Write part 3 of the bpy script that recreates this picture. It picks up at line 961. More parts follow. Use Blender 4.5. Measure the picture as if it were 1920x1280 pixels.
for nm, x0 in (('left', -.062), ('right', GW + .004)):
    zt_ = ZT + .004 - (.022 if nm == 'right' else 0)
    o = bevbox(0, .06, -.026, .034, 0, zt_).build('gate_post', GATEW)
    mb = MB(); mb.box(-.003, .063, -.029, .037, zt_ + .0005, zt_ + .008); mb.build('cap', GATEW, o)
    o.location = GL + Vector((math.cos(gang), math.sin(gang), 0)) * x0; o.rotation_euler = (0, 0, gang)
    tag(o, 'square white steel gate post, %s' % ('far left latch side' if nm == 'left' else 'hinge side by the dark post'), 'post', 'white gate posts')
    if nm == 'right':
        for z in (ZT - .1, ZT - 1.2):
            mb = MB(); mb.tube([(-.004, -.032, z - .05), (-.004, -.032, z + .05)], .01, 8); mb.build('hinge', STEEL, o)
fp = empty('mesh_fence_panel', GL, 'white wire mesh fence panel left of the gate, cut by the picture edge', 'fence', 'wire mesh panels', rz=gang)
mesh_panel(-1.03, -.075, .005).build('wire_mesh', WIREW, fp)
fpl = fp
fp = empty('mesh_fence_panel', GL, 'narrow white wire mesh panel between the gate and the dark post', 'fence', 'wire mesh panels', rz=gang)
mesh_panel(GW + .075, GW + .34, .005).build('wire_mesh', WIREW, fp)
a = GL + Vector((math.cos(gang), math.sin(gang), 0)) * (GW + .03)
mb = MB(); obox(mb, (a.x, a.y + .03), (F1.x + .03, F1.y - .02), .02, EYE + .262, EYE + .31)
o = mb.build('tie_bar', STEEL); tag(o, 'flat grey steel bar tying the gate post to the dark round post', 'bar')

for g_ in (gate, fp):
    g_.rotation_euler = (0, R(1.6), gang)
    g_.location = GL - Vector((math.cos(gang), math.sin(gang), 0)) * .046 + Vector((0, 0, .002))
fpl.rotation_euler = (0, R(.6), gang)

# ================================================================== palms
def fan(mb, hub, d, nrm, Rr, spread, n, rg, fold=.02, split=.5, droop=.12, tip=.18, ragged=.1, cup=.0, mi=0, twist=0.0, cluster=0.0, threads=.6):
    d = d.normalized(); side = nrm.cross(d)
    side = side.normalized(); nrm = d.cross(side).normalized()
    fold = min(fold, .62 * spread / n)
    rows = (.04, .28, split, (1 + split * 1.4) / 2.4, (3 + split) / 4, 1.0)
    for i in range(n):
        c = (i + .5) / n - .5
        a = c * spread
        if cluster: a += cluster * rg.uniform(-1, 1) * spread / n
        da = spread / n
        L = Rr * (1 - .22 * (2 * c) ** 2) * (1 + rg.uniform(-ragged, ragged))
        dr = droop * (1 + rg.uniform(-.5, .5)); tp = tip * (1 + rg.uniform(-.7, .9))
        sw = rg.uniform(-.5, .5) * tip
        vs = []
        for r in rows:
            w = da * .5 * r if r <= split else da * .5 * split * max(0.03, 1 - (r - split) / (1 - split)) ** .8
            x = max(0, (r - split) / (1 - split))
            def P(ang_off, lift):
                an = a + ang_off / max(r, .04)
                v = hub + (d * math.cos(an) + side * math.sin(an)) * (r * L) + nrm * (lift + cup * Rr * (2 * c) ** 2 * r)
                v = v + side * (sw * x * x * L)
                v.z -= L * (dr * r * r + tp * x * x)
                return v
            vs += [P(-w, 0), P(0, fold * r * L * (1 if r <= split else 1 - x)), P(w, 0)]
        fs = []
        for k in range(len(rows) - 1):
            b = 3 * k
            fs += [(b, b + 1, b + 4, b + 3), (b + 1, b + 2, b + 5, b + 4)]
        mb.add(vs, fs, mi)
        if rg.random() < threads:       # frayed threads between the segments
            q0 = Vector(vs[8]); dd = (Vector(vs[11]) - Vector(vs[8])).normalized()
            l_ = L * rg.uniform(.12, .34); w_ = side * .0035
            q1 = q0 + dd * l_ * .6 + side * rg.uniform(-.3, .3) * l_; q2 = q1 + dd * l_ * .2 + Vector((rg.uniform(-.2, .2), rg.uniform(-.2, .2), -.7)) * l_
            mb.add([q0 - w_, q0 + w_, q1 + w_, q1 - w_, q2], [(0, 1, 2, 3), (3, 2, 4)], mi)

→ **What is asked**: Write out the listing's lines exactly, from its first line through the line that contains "fpl.rotation_euler = (0, R(.6), gang)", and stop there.

→ **Task response**:
Write part 3 of the bpy script that recreates this picture. It picks up at line 961. More parts follow. Use Blender 4.5. Measure the picture as if it were 1920x1280 pixels.
for nm, x0 in (('left', -.062), ('right', GW + .004)):
    zt_ = ZT + .004 - (.022 if nm == 'right' else 0)
    o = bevbox(0, .06, -.026, .034, 0, zt_).build('gate_post', GATEW)
    mb = MB(); mb.box(-.003, .063, -.029, .037, zt_ + .0005, zt_ + .008); mb.build('cap', GATEW, o)
    o.location = GL + Vector((math.cos(gang), math.sin(gang), 0)) * x0; o.rotation_euler = (0, 0, gang)
    tag(o, 'square white steel gate post, %s' % ('far left latch side' if nm == 'left' else 'hinge side by the dark post'), 'post', 'white gate posts')
    if nm == 'right':
        for z in (ZT - .1, ZT - 1.2):
            mb = MB(); mb.tube([(-.004, -.032, z - .05), (-.004, -.032, z + .05)], .01, 8); mb.build('hinge', STEEL, o)
fp = empty('mesh_fence_panel', GL, 'white wire mesh fence panel left of the gate, cut by the picture edge', 'fence', 'wire mesh panels', rz=gang)
mesh_panel(-1.03, -.075, .005).build('wire_mesh', WIREW, fp)
fpl = fp
fp = empty('mesh_fence_panel', GL, 'narrow white wire mesh panel between the gate and the dark post', 'fence', 'wire mesh panels', rz=gang)
mesh_panel(GW + .075, GW + .34, .005).build('wire_mesh', WIREW, fp)
a = GL + Vector((math.cos(gang), math.sin(gang), 0)) * (GW + .03)
mb = MB(); obox(mb, (a.x, a.y + .03), (F1.x + .03, F1.y - .02), .02, EYE + .262, EYE + .31)
o = mb.build('tie_bar', STEEL); tag(o, 'flat grey steel bar tying the gate post to the dark round post', 'bar')

for g_ in (gate, fp):
    g_.rotation_euler = (0, R(1.6), gang)
    g_.location = GL - Vector((math.cos(gang), math.sin(gang), 0)) * .046 + Vector((0, 0, .002))
fpl.rotation_euler = (0, R(.6), gang)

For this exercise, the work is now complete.